5. Place in oven (Broke: use a baking sheet. Woke: use a muffin tin. Bespoke: line the muffin tin with cupcake wrappers so you won’t have to clean it) for fifteen to twenty minutes or thereabouts.

6. Strictly speaking you need a sauce for this, but ketchup will do. Practically anything does when you’re hungry.

Poetry Corner – Song Out of Midian

 These will I give you, Astair: an armlet of frozen gold,
 Gods cut from the living rock, and carven gems in an amber crock,
 And a purple woven Tyrian smock, and wine from a pirate's hold.
 Kings shall kneel at your feet, Astair, emperors kiss your hand;
 Captive girls for your joy shall dance, slim and straight as a striking lance,
 Who tremble and bow at your mildest glance and kneel at your least command.
 Galleys shall break the crimson seas seeking delights for you;
 With silks and silvery fountain gleams I will weave a world that glows and seems
 A shimmering mist of rainbow dreams, scarlet and white and blue.
 Or is it glory you wish, Astair, the crash and the battle-flame?
 The winds shall break on the warship's sail and Death ride free at my horse's tail,
 Till all the tribes of the earth shall wail at the terror of your name.
 I will break the thrones of the world, Astair, and fling them at your feet;
 Flame and banners and doom shall fly, and my iron chariots rend the sky,
 Whirlwind on whirlwind heaping high, death and a deadly sleet.
 Why are you sad and still, Astair, counting my words as naught?
 From slave to queen I have raised you high, and yet you stare with a weary eye,
 And never the laugh has followed the sigh, since you from your land were brought.
 Do you long for the lowing herds, Astair?
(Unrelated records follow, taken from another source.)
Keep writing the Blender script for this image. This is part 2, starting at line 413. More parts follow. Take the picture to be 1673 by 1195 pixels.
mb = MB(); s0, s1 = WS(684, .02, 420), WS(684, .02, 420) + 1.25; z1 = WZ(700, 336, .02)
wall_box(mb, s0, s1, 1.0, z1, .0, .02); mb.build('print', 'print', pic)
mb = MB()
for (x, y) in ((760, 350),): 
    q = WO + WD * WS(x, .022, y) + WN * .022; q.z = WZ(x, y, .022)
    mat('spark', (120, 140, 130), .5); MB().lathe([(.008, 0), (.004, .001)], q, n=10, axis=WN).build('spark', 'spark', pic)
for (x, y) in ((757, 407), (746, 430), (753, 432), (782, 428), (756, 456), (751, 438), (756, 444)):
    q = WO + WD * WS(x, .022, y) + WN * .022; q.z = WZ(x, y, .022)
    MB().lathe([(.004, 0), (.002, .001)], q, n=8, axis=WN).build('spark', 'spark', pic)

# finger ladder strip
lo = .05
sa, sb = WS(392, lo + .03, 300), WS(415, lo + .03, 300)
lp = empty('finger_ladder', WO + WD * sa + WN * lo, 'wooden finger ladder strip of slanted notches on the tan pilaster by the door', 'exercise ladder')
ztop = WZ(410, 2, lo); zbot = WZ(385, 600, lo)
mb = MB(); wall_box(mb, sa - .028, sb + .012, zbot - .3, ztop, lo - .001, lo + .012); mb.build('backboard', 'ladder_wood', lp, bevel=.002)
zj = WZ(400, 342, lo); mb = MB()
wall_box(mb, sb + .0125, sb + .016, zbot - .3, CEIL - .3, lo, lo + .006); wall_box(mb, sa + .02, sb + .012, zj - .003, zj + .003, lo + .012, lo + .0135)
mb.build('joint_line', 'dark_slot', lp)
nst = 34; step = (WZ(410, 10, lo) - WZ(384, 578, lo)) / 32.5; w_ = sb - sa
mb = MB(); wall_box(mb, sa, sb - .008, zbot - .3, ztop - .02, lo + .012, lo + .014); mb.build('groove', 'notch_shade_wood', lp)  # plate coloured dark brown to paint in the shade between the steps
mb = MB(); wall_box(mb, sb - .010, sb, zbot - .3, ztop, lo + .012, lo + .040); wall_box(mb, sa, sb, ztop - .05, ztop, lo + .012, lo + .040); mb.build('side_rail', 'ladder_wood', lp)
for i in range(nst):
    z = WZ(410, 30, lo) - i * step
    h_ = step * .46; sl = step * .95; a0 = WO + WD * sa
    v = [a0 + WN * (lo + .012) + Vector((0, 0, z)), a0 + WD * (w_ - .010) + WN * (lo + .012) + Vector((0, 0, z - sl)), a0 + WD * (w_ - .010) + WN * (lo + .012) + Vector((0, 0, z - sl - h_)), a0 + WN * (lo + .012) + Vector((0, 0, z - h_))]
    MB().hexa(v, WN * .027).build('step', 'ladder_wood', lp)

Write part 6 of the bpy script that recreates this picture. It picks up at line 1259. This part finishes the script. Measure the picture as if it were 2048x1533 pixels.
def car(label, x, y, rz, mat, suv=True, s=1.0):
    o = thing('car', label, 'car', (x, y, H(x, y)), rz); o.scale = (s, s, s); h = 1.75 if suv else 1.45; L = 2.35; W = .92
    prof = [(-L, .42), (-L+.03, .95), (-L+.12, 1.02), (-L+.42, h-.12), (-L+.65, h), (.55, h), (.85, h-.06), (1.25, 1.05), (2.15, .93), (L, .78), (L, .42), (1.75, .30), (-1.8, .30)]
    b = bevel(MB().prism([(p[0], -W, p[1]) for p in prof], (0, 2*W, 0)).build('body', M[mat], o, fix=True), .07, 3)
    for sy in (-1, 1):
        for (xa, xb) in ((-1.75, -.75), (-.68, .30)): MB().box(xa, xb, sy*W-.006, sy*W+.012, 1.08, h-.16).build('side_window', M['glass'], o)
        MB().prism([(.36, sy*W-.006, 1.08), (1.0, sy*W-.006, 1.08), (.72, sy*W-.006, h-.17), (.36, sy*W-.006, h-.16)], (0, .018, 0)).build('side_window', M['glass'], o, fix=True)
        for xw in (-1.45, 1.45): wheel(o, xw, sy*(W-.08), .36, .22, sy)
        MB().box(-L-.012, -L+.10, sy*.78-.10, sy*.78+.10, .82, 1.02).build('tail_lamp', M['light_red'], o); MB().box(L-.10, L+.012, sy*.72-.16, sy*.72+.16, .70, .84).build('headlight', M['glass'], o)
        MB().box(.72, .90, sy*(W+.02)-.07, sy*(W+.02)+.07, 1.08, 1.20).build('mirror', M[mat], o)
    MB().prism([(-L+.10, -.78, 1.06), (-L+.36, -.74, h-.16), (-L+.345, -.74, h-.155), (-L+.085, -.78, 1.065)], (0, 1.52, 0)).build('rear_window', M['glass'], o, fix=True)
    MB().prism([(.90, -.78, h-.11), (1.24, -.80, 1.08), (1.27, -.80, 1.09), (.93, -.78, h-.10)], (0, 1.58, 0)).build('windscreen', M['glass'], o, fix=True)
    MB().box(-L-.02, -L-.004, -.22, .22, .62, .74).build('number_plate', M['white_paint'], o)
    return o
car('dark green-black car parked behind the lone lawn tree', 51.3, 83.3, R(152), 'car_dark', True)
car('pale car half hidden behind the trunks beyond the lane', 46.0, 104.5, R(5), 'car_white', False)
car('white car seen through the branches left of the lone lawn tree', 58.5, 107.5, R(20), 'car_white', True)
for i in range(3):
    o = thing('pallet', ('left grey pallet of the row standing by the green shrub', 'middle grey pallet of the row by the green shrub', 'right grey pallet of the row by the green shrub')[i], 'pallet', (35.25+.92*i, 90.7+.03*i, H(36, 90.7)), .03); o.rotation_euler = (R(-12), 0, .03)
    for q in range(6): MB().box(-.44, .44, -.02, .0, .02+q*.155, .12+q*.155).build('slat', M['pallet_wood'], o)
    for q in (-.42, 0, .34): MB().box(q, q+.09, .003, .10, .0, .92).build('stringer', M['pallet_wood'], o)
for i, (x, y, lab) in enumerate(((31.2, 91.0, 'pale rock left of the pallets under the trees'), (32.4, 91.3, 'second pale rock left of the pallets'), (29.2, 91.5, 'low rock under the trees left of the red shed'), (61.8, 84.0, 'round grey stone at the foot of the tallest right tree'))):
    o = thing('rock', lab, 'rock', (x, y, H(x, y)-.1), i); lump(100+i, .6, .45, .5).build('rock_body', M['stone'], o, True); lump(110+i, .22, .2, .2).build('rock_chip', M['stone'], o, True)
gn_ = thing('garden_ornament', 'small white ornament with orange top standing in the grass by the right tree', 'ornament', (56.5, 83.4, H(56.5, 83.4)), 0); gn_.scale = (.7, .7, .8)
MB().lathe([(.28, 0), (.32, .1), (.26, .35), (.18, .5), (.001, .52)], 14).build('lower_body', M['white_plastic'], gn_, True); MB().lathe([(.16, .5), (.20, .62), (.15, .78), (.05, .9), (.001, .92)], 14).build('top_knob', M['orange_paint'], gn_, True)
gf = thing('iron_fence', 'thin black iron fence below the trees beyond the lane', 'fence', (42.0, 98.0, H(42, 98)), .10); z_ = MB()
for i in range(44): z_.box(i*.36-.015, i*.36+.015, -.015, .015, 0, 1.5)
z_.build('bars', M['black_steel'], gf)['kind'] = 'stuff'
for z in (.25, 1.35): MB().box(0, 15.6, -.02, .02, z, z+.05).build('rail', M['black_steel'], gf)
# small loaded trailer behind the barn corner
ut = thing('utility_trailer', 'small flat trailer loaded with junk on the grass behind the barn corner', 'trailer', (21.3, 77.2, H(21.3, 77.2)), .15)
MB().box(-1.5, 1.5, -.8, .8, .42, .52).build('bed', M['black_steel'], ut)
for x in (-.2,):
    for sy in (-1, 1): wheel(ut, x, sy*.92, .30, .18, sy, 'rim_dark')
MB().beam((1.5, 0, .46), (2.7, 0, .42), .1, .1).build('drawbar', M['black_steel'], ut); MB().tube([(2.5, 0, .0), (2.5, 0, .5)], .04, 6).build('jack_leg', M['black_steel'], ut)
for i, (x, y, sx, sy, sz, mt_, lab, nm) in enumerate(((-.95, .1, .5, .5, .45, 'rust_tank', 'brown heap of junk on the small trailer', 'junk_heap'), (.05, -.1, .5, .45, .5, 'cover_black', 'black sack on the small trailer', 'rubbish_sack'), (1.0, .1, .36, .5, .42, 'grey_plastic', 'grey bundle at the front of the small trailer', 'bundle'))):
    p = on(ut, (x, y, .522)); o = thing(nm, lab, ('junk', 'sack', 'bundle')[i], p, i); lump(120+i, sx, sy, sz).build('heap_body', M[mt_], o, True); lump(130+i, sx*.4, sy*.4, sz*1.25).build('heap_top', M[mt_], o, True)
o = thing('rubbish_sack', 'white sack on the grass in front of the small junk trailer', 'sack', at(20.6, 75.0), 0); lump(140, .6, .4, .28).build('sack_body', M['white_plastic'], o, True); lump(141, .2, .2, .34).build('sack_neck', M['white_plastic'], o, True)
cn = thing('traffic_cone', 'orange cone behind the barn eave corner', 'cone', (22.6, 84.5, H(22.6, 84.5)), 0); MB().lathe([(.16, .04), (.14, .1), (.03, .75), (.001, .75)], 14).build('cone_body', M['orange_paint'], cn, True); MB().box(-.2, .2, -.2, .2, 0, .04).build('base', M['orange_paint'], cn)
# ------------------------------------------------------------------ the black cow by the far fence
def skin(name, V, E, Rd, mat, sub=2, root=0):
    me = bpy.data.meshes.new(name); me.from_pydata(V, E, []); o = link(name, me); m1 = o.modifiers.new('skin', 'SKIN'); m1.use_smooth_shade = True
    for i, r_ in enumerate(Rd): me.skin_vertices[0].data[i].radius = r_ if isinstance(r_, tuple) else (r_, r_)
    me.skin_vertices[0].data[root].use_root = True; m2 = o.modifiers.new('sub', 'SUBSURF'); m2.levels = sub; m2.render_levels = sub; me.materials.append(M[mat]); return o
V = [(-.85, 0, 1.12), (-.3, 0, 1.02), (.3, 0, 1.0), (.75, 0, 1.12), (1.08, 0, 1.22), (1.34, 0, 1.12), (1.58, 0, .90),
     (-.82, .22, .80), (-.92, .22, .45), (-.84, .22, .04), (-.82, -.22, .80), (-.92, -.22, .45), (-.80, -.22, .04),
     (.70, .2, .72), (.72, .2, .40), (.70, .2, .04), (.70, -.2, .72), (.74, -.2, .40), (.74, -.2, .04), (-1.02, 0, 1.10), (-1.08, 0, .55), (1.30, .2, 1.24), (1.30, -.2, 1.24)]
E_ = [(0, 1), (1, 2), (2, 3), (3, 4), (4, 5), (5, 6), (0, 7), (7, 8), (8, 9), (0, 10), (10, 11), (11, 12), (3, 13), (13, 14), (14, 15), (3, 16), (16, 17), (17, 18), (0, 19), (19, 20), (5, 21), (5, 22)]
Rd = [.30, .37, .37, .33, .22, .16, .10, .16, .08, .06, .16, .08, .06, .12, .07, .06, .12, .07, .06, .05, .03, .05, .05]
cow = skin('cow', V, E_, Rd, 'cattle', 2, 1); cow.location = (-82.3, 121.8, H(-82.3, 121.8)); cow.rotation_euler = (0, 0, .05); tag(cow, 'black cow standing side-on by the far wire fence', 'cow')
For the desert's dawning white?
 For the hawk-eyed tribesman's coarse hard fare, and the brown firm limbs that are hard and bare,
 And the eagle's rocks and the lion's lair, and the tents of the Israelite?
 I have never chained your limbs, Astair; free as the winds that whirl
 Go if you wish. The doors are wide, since less to you is an empire's pride
 Than the open lands where the tribesmen ride, wooing the desert girl.